#34 — Facebook, fin de partie ?
#34
Dans ce numéro :
→ Le dernier crime de Facebook
→ Une décennie de scandales
→ Et maintenant que faire ?
→ En bref
J'avais décidé — tant bien que mal, avouons-le — de ne plus parler des réseaux sociaux dans cette newsletter pendant quelques semaines, et principalement de Facebook. Par lassitude, par agacement, je ne sais... Certainement un peu des deux. Oui mais voilà, le géant des réseaux sociaux a pour sale habitude de se retrouver sous les feux des projecteurs, en bien et plutôt en mal, avec deux nouvelles affaires qui pourraient très bien sceller son avenir dans les mois à venir, dans le cadre des poursuites anti-trust engagées. Mercredi dernier, Facebook a bloqué les médias et les comptes officiels australiens en les empêchant de partager des informations sur la plate-forme, se posant en censeur arbitraire. L'entreprise californienne réagissait à une loi en discussion au parlement australien, obligeant les plates-formes à négocier avec les groupes de presse pour rémunérer le partage des contenus.
Jeudi, des documents rendus publics, sur ordre d'un juge californien, ont révélé que Facebook avait fraudé ses annonceurs, pendant des années, avec la bénédiction et la complicité de Sheryl Sandberg, la directrice des opérations de Facebook et accessoirement membre du Conseil d'Administration.
Ces deux affaires n'ont apparemment rien en commun, mais elles sont profondément liées car elles montrent qu'en abusant de sa position dominante, Facebook a adopté et appliqué un comportement mafieux, au fin des années.

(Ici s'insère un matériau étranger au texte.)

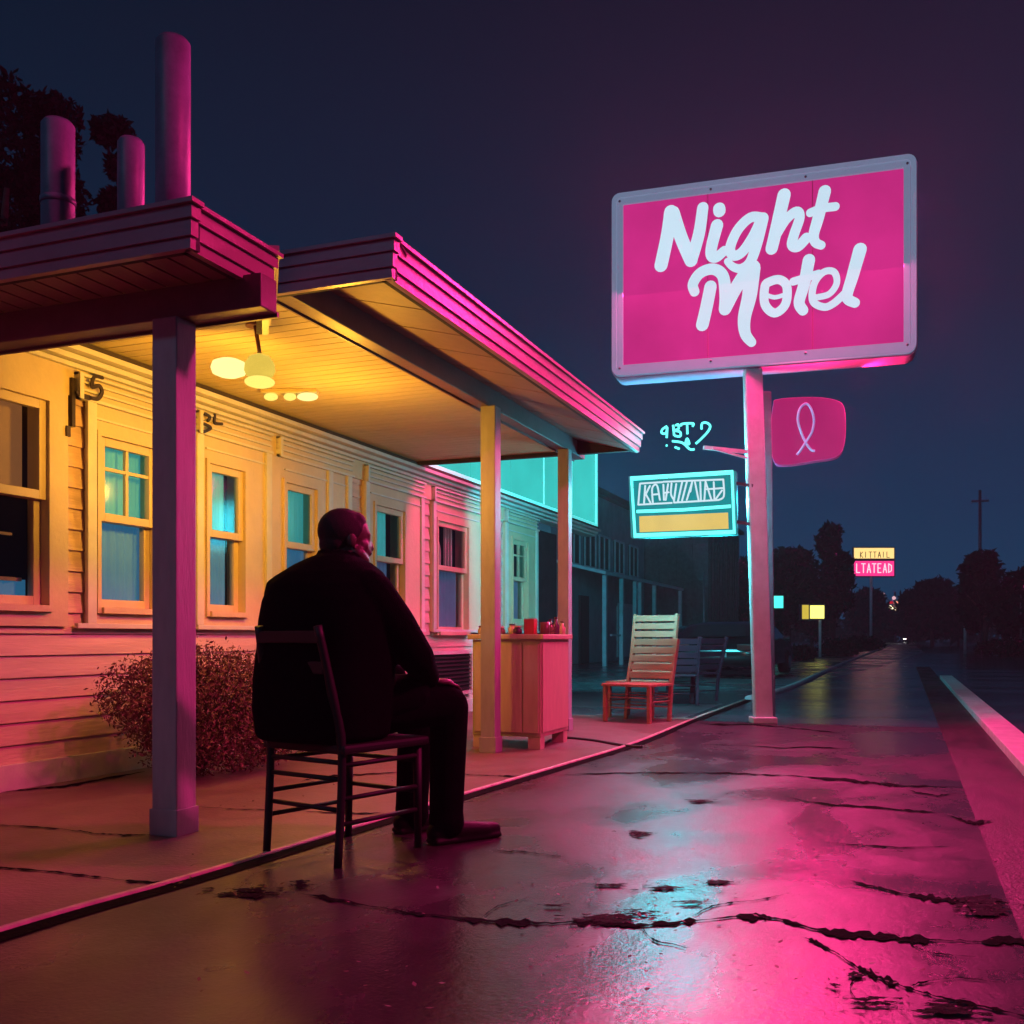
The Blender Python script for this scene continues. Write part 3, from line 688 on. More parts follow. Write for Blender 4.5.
# neon figures on an arm
nn = thing('neon_number', at(752, 452, 9.64), 'small scribbled turquoise neon figures at the end of a thin arm', 'neon sign')
np0 = at(690, 437, 9.55)
def npn(px, py): return onplane(px, py, np0, NS)
def q9(x, y): return npn(650 + x / 9.31, 410 + y / 9.31)
E_neon = emis('turquoise_neon', srgb(95, 245, 232), 1.9)
mb = MB()
for st in [[(160, 150), (115, 180), (110, 215), (150, 215), (160, 160), (155, 260)], [(215, 140), (225, 240)], [(235, 145), (262, 135), (265, 175), (230, 190), (280, 205), (280, 245), (230, 240)],
           [(205, 290), (300, 305), (370, 365), (415, 365)], [(290, 150), (298, 130), (400, 125), (395, 155)], [(345, 130), (348, 225)], [(330, 310), (345, 265), (365, 315), (335, 315)],
           [(480, 180), (485, 125), (530, 120), (560, 150), (540, 200), (480, 265), (425, 315)], [(148, 330), (162, 332)], [(230, 345), (275, 362)]]:
    mb.tube(catmull([q9(*p) for p in st], 5), .011, 8)
mb.build('neon_tubes', E_neon, nn)
mb = MB(); mb.bar(npn(703, 447) - NS * .03, at(747, 452, 9.6), .03, .035); mb.bar(npn(712, 448) - NS * .03, at(747, 458, 9.6), .02, .02)
mb.build('arm', M_pole, nn)
# turquoise neon sign with a yellow panel
cs = thing('neon_sign', at(683, 506, 9.75), 'rectangular turquoise neon framed sign with white block lettering above a yellow panel', 'neon sign')
c0n = at(683, 506, 9.75)
def cp(px, py): return onplane(px, py, c0n, NS)
def c8(x, y): return cp(625 + x / 8.533, 465 + y / 8.533)
mb = MB(); mb.poly([c8(30, 95), c8(945, 50), c8(955, 590), c8(50, 620)], -NS * .14); mb.build('cabinet', mat('teal_case', (.05, .25, .28), .4, emit=srgb(20, 130, 140), estr=.35), cs)
mb = MB(); mb.poly([c8(75, 120) + NS * .004, c8(905, 80) + NS * .004, c8(925, 575) + NS * .004, c8(95, 595) + NS * .004]); mb.build('lit_face', emis('teal_face', srgb(24, 150, 158), .8, .1, 3), cs)
mb = MB(); k = NS * .03
mb.tube([c8(60, 120) + k, c8(915, 66) + k, c8(935, 575) + k, c8(90, 605) + k], .024, 10, closed=True)
mb.tube([c8(105, 400) + k, c8(500, 385) + k, c8(905, 355) + k], .016, 10)
mb.build('neon_tubes', E_neon, cs)
mb = MB(); mb.poly([c8(125, 440) + NS * .01, c8(880, 408) + NS * .01, c8(885, 545) + NS * .01, c8(128, 575) + NS * .01], NS * .012); mb.build('yellow_panel', emis('yellow_face', srgb(238, 205, 110), .9, .06, 3), cs)
mb = MB(); ww = .0165
S8 = lambda pts, o, w=ww: ribbon(mb, [c8(*p) for p in pts], w, NS, o, thick=.008)
oo = .016
for st in [[(115, 340), (130, 160)], [(130, 160), (320, 148)], [(330, 145), (840, 125)], [(115, 340), (400, 325)], [(420, 322), (800, 300)], [(840, 130), (845, 265), (800, 300)],
           [(175, 180), (165, 325)], [(175, 260), (215, 180)], [(180, 250), (220, 325)], [(240, 320), (235, 200), (275, 175), (300, 300)], [(240, 255), (290, 250)],
           [(330, 170), (335, 300)], [(370, 165), (350, 300)], [(335, 240), (375, 235)], [(400, 160), (395, 250), (420, 300)], [(440, 165), (420, 310)], [(490, 150), (455, 310)],
           [(530, 150), (490, 305)], [(575, 150), (530, 300)], [(575, 150), (560, 230)], [(600, 150), (630, 300)], [(645, 150), (650, 300)], [(690, 145), (680, 300)], [(690, 145), (740, 300)], [(700, 210), (835, 200)], [(760, 150), (765, 290)], [(830, 220), (780, 290)]]:
    S8(st, oo); oo += .0006
mb.build('lettering', emis('white_neon_letters', srgb(215, 240, 250), .95), cs)
mb = MB(); mb.bar(c8(945, 150) - NS * .05, at(753, 486, 9.62), .03, .03); mb.build('bracket', M_pole_dark, cs); mb = MB(); mb.bar(c8(950, 480) - NS * .05, at(755, 525, 9.62), .03, .03); mb.build('bracket', M_pole_dark, cs)
# light the signs give
PINK = (1, .025, .23); CYAN = (.05, .75, .9)
def area(name, loc, dirv, sx, sy, col, power):
    ld = bpy.data.lights.new(name, 'AREA'); ld.shape = 'RECTANGLE'; ld.size = sx; ld.size_y = sy; ld.color = col; ld.energy = power
    o = bpy.data.objects.new(name, ld); COL.objects.link(o); o.location = loc; o.rotation_euler = Vector(dirv).to_track_quat('-Z', 'Y').to_euler(); return o
area('motel_sign_glow', sC + NS * .12, NS + Vector((0, 0, -1.1)), 2.6, 1.5, PINK, 1000)
# unseen spots added round the big sign's back edge for a halo in the air
hw_ = sW / 2 + .03
for q, h, ax, w_ in [(-1.35, .96, (-.3, 1), 110), (-.7, .96, (0, 1), 110), (0, .96, (0, 1), 110), (.7, .96, (0, 1), 110), (1.35, .96, (.3, 1), 120),
                     (-hw_, .45, (-.6, 1), 60), (-hw_, -.3, (-.6, 1), 30), (hw_, .55, (1, .2), 110), (hw_, 0, (1, 0), 110), (hw_, -.55, (1, -.1), 80), (.9, -.99, (.6, -.5), 30)]:
    lamp_light('SPOT', 'motel_sign_halo', sC + U * q + ZV * h - NS * .25, PINK, w_ * 1.7, .04, spot_size=R(172), spot_blend=.25).rotation_euler = (U * ax[0] - NS * .12 + ZV * ax[1]).to_track_quat('-Z', 'Y').to_euler()
lamp_light('POINT', 'motel_sign_spill', sC + NS * .6, PINK, 25, .2)
area('rounded_sign_glow', rc + NS * .1, NS + Vector((0, 0, -.2)), .6, .5, PINK, 60)
lamp_light('POINT', 'neon_sign_spill', c0n + NS * .3, CYAN, 22, .2)
for x_, y_, w_ in ((622, 490, 16), (622, 525, 16), (655, 468, 14), (715, 464, 14), (742, 500, 14), (655, 549, 18), (712, 546, 18)):
    lamp_light('SPOT', 'neon_sign_halo', cp(x_, y_) - NS * .1, CYAN, w_ * 4, .04, spot_size=R(176), spot_blend=.15).rotation_euler = (-NS + U * .12).to_track_quat('-Z', 'Y').to_euler()  # unseen spots added behind the neon sign for its halo
area('neon_sign_glow', c0n + NS * .12, NS + Vector((-.2, 0, -.3)), .95, .55, CYAN, 20)
lamp_light('POINT', 'neon_sign_spill', c0n + NS * .35 - U * .2, CYAN, 17, .2)
area('neighbour_fill', Vector((WX - .2, 15.05, 3.2)), (-.12, 1, -.15), .6, 1.3, CYAN, 280)  # area lamp added to tint the neighbour house and trees teal
lamp_light('POINT', 'neon_number_glow', npn(688, 436) + NS * .15, CYAN, 4, .1)
area('billboard_glow', Vector((WX + .12, 12, 3.2)), (1, -.1, -.35), 1.3, 5.8, CYAN, 22)
# unseen pink spot added across the street to wash the front of the motel
lamp_light('SPOT', 'added_pink_spot', (4.0, 5.0, 6.0), PINK, 2700, .35, spot_size=R(64), spot_blend=.5).rotation_euler = (Vector((-2.4, 5.4, .9)) - Vector((4.0, 5.0, 6.0))).to_track_quat('-Z', 'Y').to_euler()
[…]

Alors la révélation en Californie sonne-t-elle le glas du géant américain ? Toujours est-il que pour nombre de spécialistes, le département de la justice doit enquêter sur les agissements de Sheryl Sandberg et voir s'il existe des ramifications et des complicités internes.
Bonne lecture !
-- Dominique
Seitu Ken Jones, 2020
Le dernier crime de Facebook
Jeudi soir, un juge a autorisé la publication de documents légaux montrant que Facebook s'est livré à une fraude contre les annonceurs. L'entreprise déclarait aux annonceurs que ses publicités touchaient beaucoup plus de personnes qu'elles ne le faisaient réellement, incitant les acheteurs à dépenser plus d'argent en publicités, qu'ils ne l'auraient fait autrement. Les documents ont révélé que Sheryl Sandberg, la directrice des opérations de Facebook, a directement supervisé la fraude présumée pendant des années.
Le stratagème était simple. Facebook trompait les annonceurs en prétendant que leurs cibles publicitaires représentaient de vraies personnes. En effet, les acheteurs ciblent en fonction de plusieurs paramètres, là où ils pensent que se trouvent leurs clients. D'anciens employés ont fait remarquer que la société ne se souciait guère de l'exactitude des chiffres tant que l'argent issu de la publicité rentrait.
Les statistiques gonflées conduisaient parfois à des résultats farfelus. Par exemple, Facebook indiquait aux annonceurs que ses services avaient une portée potentielle de 100 millions de personnes âgées de 18 à 34 ans aux États-Unis, alors qu'il n'y a que 76 millions de personnes dans ce groupe démographique. Certains employés ont proposé un correctif pour communiquer les vrais chiffres mais la firme a rejeté l'idée, notant que "l'impact sur les revenus" serait "significatif".
Selon ces mêmes documents, Sandberg aurait activement supervisé ces fraudes et Facebook se bat maintenant contre le fait qu'elle soit interrogée par des avocats, dans le cadre d'un recours collectif alléguant la fraude.
Une décennie de scandales
Pour les néophytes, les Lois Anti-trust peuvent être difficiles à appréhender, mais les actions menées dans ce cadre sont assez simple. In fine, dans le cas présent, il s'agit de poursuivre une entreprise pour vol. Facebook aura toujours beau jouer la carte de la victime harcelée par les méchants gouvernements, il n'en reste pas moins que ce n'est pas la première fois que l'entreprise est prise le doigt du pot de confiture. C'est même la troisième fois.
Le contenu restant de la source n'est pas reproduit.